Depremin ardından 1 ay geçti. Hepimiz yaşanmışlıklarımızla, sırtımıza yüklendiğimiz acılarla yaşama dönmeye çalışıyoruz. Üretimin devam etmesi için fabrikasına çağrılan işçiler, evine ekmek götürmeye çalışan esnaflar, devlet işlerinin yürümesi için görevine dönmeye başlayan memurlar... Depremi de yanımıza alıp ya kaldığımız yerden devam etmeye ya da yeni hayatlar kurmaya çalışıyoruz.

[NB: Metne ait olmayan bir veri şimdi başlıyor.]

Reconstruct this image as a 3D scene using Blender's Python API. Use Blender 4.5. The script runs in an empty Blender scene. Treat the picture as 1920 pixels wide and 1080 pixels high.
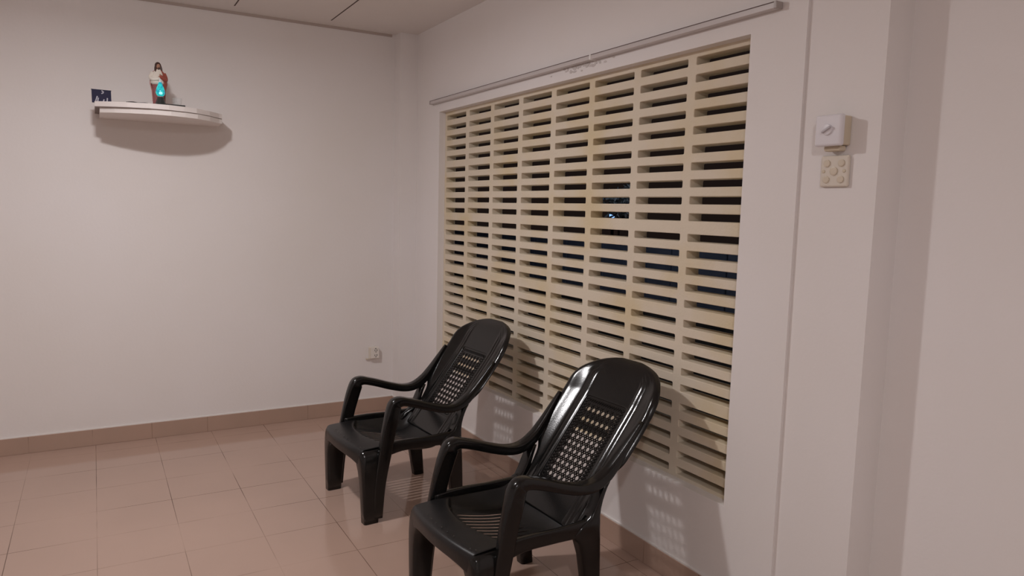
import bpy, bmesh, math, random
from mathutils import Vector, Matrix
random.seed(7)
PI = math.pi
C = bpy.context.scene.collection

# ------------------------------------------------------------------ camera
cam_d = bpy.data.cameras.new('camera'); cam = bpy.data.objects.new('camera', cam_d); C.objects.link(cam)
YAW, PITCH, ROLL, FPX = 0.5229422, -0.1085341, 0.0243924, 1361.276
fw = Vector((math.sin(YAW)*math.cos(PITCH), math.cos(YAW)*math.cos(PITCH), math.sin(PITCH)))
r0 = fw.cross(Vector((0, 0, 1))).normalized(); u0 = r0.cross(fw)
rt = math.cos(ROLL)*r0 + math.sin(ROLL)*u0; up = -math.sin(ROLL)*r0 + math.cos(ROLL)*u0
M = Matrix((rt, up, -fw)).transposed().to_4x4(); M.translation = Vector((-2.0397, -5.0758, 1.5217))
cam.matrix_world = M
cam_d.sensor_width = 36; cam_d.lens = FPX/1920*36; cam_d.clip_start = .05
bpy.context.scene.camera = cam

# ------------------------------------------------------------------ world, colour management
w = bpy.data.worlds.new('night'); bpy.context.scene.world = w; w.use_nodes = True
bg = w.node_tree.nodes['Background']; bg.inputs[0].default_value = (.055, .035, .030, 1); bg.inputs[1].default_value = .16
vs = bpy.context.scene.view_settings
vs.view_transform = 'Standard'; vs.look = 'None'; vs.gamma = 1; vs.use_curve_mapping = False; vs.exposure = 0.11

# ------------------------------------------------------------------ the two ceiling lamps of the room
def area(name, loc, power, size, col=(1, .925, .86)):
    l = bpy.data.lights.new(name, 'AREA'); l.shape = 'DISK'; l.size = size; l.energy = power; l.color = col
    o = bpy.data.objects.new(name, l); C.objects.link(o); o.location = loc; return o
def bulb(name, loc, power, r, col):
    l = bpy.data.lights.new(name, 'POINT'); l.shadow_soft_size = r; l.energy = power; l.color = col
    o = bpy.data.objects.new(name, l); C.objects.link(o); o.location = loc; return o
LC = (1, .975, .985)
for q in ((-2.0, -1.90, 2.58), (-2.2, -5.60, 2.58)):
    area('ceiling_light', (q[0], q[1], 2.60), 25.5, .14, LC)
    bulb('ceiling_bulb', q, 8.5, .05, LC)
bulb('yard_fill_light', (.65, -1.7, 3.3), 17, .05, (.74, .85, 1))  # unseen cold lamp added outside to brighten the blue fence and shrub

# ------------------------------------------------------------------ materials
def mat(name, col=(.8, .8, .8), rough=.6, metal=0, spec=.5, coat=0, emit=None, es=1, noise=None, bump=None, trans=0, ior=1.45):
    m = bpy.data.materials.new(name); m.use_nodes = True
    nt = m.node_tree; b = nt.nodes['Principled BSDF']
    b.inputs['Base Color'].default_value = (*col, 1); b.inputs['Roughness'].default_value = rough
    b.inputs['Metallic'].default_value = metal; b.inputs['Specular IOR Level'].default_value = spec
    b.inputs['Coat Weight'].default_value = coat; b.inputs['IOR'].default_value = ior
    b.inputs['Transmission Weight'].default_value = trans
    if emit: b.inputs['Emission Color'].default_value = (*emit, 1); b.inputs['Emission Strength'].default_value = es
    tc = nt.nodes.new('ShaderNodeTexCoord')
    if noise:                                   # noise = (scale, second colour, low, high)
        n = nt.nodes.new('ShaderNodeTexNoise'); n.inputs['Scale'].default_value = noise[0]; n.inputs['Detail'].default_value = 4
        nt.links.new(tc.outputs['Object'], n.inputs['Vector'])
        mr = nt.nodes.new('ShaderNodeMapRange'); mr.inputs[1].default_value = noise[2]; mr.inputs[2].default_value = noise[3]
        nt.links.new(n.outputs['Fac'], mr.inputs[0])
        mx = nt.nodes.new('ShaderNodeMix'); mx.data_type = 'RGBA'
        mx.inputs[6].default_value = (*col, 1); mx.inputs[7].default_value = (*noise[1], 1)
        nt.links.new(mr.outputs[0], mx.inputs[0]); nt.links.new(mx.outputs[2], b.inputs['Base Color'])
    if bump:                                    # bump = (scale, strength)
        n = nt.nodes.new('ShaderNodeTexNoise'); n.inputs['Scale'].default_value = bump[0]; n.inputs['Detail'].default_value = 6
        nt.links.new(tc.outputs['Object'], n.inputs['Vector'])
        bp = nt.nodes.new('ShaderNodeBump'); bp.inputs['Strength'].default_value = bump[1]; bp.inputs['Distance'].default_value = .01
        nt.links.new(n.outputs['Fac'], bp.inputs['Height']); nt.links.new(bp.outputs[0], b.inputs['Normal'])
    return m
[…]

Birçok depremzede deprem bölgelerindeki ağır yaşam koşulları sebebiyle şehrini terk etmek zorunda kaldı. Kimisi kısa bir süreliğine gitti kimisi ise yeni hayatlar kurmak için... Geri dönmek üzere, geçici süreyle gidenlerin gerisinde çalışmak zorunda oldukları işleri, bilincinde olmadan üstlendikleri sorumlulukları kaldı. İşçiler patronları tarafından çağrılmaya başlandı. Ancak çoğunun geri döndüğünde kendisinin ve ailesinin kalabileceği güvenli, rahat bir evi yok. İşverenler geri dönmeyen işçileri, yerine yenisini bulmakla tehdit etmeye başladı. Geri dönmek isteyip cesaret edemeyenler de, gittiği şehirde yeni iş arayışında olanlar da bu dönemde kıdem tazminatlarından yoksun kalma korkusu yaşıyor.
Geride bıraktığımız -hatta bırakmadığımız- deprem felaketi, hepimizi bazı şeyleri yapmak veya yapmamak zorunda bıraktı. İş hukukunda da zorlayıcı sebepler öngörülmüş, bu sebeplerin ortaya çıkması halinde işçilere bazı haklar ve güvenceler tanınmıştır.
Bu güvencelerden ilki, işin zorlayıcı sebeplerle 1 hafta durması durumunda işverenin işçiye bir haftalık ücretinin yarısını ödeme yükümlülüğü. Depremden sonraki 7 günlük süre için işverenler işçilerine yarım ücret ödemek zorundadır. Diğer güvence ise, işin bir haftadan daha uzun bir süre durması durumunda işçinin kendisine çalışabileceği yeni bir iş bulabilmesi için haklı sebeple sözleşmeyi feshederek kıdem tazminatı alma hakkı. İşveren, ilk hafta işçinin ücretinin yarısını ödemiş olsa dahi, iş bir haftadan uzun süre durduğu takdirde işçi iş akdini feshedebilir. Bu hakka dayanabilmesi için, iş yerinin 1 haftadan uzun bir süre boyunca çalışmaması gerekir.
Ayrıca işçilerin deprem sebebiyle işe dönememesinden kaynaklı olarak işveren tarafından devamsızlık nedeniyle işten çıkarılması mümkün değildir. Zira işçinin bu durumda işe gitmemesi meşru bir mazerete dayanmaktadır. Buna rağmen işçiyi işten çıkaran işveren kıdem tazminatı ödemek zorundadır.
Bunun yanı sıra 125 sayılı Cumhurbaşkanlığı Kararnamesi ile çalışma hayatına ilişkin OHAL önlemleri alınmıştır. Bu kararname ile işverenlerin ahlak ve iyiniyet kurallarına aykırılık dışında işçi çıkarması yasaklanmıştır. Diğer bir deyişle işverenler devamsızlık nedeniyle işçi çıkartamaz. Şifahi(sözlü) olarak işten kovulduğunda işçinin kıdem tazminatı hakkı doğacaktır. Whatsapp mesajlaşmaları ve tanık beyanları bu tür dosyalarda birincil delildir.
125 sayılı CBK ile işçiye tanınan bir diğer hak ise kısa çalışma ödeneği. Bu ödenek; işyerinde tam mesaiden daha az bir mesai yapıldığında, işçinin mağdur olmaması için ücretinin yarısının devlet tarafından karşılanması anlamına geliyor. İşverenler kısa çalışma yaptırmadığı halde SGK'ye kısa çalışma yapılmış gibi göstererek haksız kazanç sağlayabiliyor. Bu durumda derhal SGKye ihbarda bulunarak işveren için gerekli yaptırımların uygulanmasını sağlayabilirsiniz.
Haklarınızdan ve tazminat alacaklarınızdan mahrum kalmamak için süreci güvendiğiniz bir avukatla yürütmenizi tavsiye ederim. Sağlıcakla kalın.